Doch immer mehr zeigt sich ein neues, evolutionäres Prinzip der Leiterschaft. Dafür muss ich etwas ausholen:

Frederik Vetter, Professor für Kybernetik in München, hat Kybernetik in etwa so definiert, und ich paraphrasiere hier basierend auf meinen Erinnerungen meines Gespräches mit ihm:

Ein Kybernetiker ist einer, der weiss, wo in einem komplexen System eine metaphorische Diabetesspritze gesetzt werden muss, damit die Selbstregulation wieder funktioniert.

In dieser Definition fallen 99% der als natürlich empfundenen Leitungsaufgaben weg.

Die Assoziation von Leiterschaft mit Kybernetik ist ja nicht abwegig, weil ja die Leitungsaufgabe nach 1Ko 12:28 (Gabe der Leitungen) eben kybernesis heisst.

Interessanterweise beinhaltet der Vers im Korintherbrief diese Gabe der Leitungen, den Kybernetes oder Steuermann, neben den klassischen Funktionen Apostel, Prophet und Lehrer. Wir können davon ableiten, dass diese Gabe oder Aufgabe auch mit den anderen beiden Funktionen aus dem Epheserbrief nicht übereinstimmt, dem Evangelisten und Pastoren.

Wir haben über die Jahrhunderte die Leitung einer Kirche oder Gemeinde auf jeweils eine Person reduziert, und diese Pfarrer, Priester oder Pastor genannt. Wir haben die Gabe der Leitungen also zusammengeführt mit einer alttestamentlichen Funktion der Stellvertretung (Priester), dem Menschen, der für die Nachbarschaft verantwortlich ist (Pfarrer), oder dem biblischen Amt des Pastoren, des Hirten.

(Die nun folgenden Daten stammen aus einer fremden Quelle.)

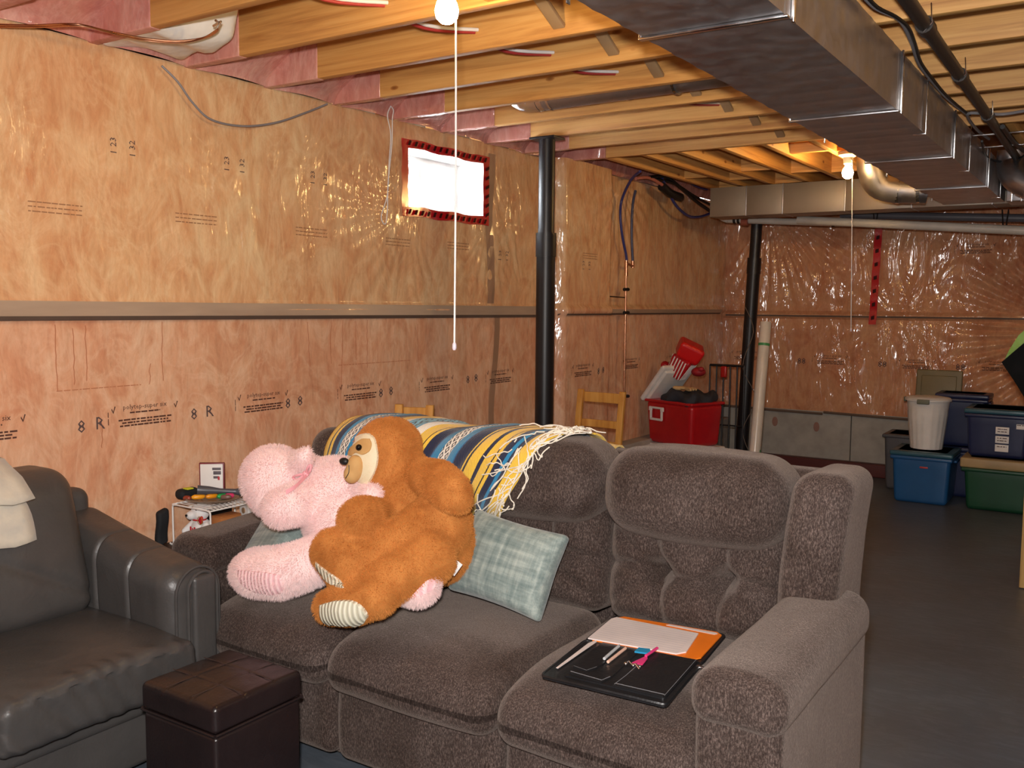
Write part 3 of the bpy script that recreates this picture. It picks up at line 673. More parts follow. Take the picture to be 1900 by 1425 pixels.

Manchmal haben wir dieser Person andere zur Seite gestellt, die sie übersehen (Bischof) oder sie beraten (Älteste).

Doch wie könnte die Definition von Kybernetik uns helfen, ein neues Leiterschaftsverständnis aufzubauen?

Der Kybernetiker ist keine feste Grösse im System, kein Kontrollzentrum, in welchem die Funktion des Systems definiert und gesteuert wird. Er ist der Beobachter, der helfend eingreift, wenn es nötig wird, aber die Komplexität des Systems und seine selbstheilenden, selbstregulierenden und selbstleitenden Mechanismen ehrt.

Kybernetiker beobachten und analysieren das System, erkennen die Schwachstelle und intervenieren sanft, um sich dann wieder zurückzuziehen, weil das System jetzt wieder ausbalanciert funktioniert.

In einer Gemeinde gehört der Leiter natürlich zum System, oft im Gegensatz zum modernen Kybernetiker.

Was bedeutet das?

Evolutionäre oder kybernetische Leitungsstrukturen werden bei Bedarf aufgebaut und danach wieder abgebaut.

Doch wer leitet?

Wahrscheinlich gibt es in der Gemeinde Menschen mit einer natürlichen Leitungsfähigkeit, aber auch für jedes Projekt Menschen, die für die Aufgabenstellung besonders begabt sind.

Diese Menschen sind prädestiniert für die Leitung. Während in hierarchischen Leitungsstrukturen die Menschen mit Leiterschaftsfähigkeit und der Situation angepasstem Leitungsstil die „Richtigen“ sind, sind es bei temporären Leitungsstrukturen diejenigen, welche eine natürliche Autorität aufgrund ihrer Kompetenz und Begabung haben.

Eine Gemeinde wird so zu einem Organismus, in dem ein stetiger Wandel der Strukturen stattfindet, die sich ständig an die neuen Herausforderungen und Aufgaben anpasst.

Alle vorherigen Leiterschaftsmodelle finden darin, temporär oder lokal, Platz. Teile der Gemeinde können durchaus in einem anderen System funktionieren. So kann die Kleinkinderarbeit durch väterliche und mütterliche Menschen geleitet werden und die notwendige Konstanz bieten, die Pfadfinder oder Jungschar von Kommandanten des Abenteuers, die Sonntagsschule für die älteren Kinder durch kompetente Lehrer, und der gemeindeeigene Verlag von einer Unternehmerin, sowie die Arbeit für jüngere Erwachsene durch harmonischen Konsens.

Die Gemeinde selbst wird zum Wachstumsort, zum Treibhaus der Ideen und Visionen in Selbstverwaltung mit temporären kybernetischen regulierenden sanften Eingriffen.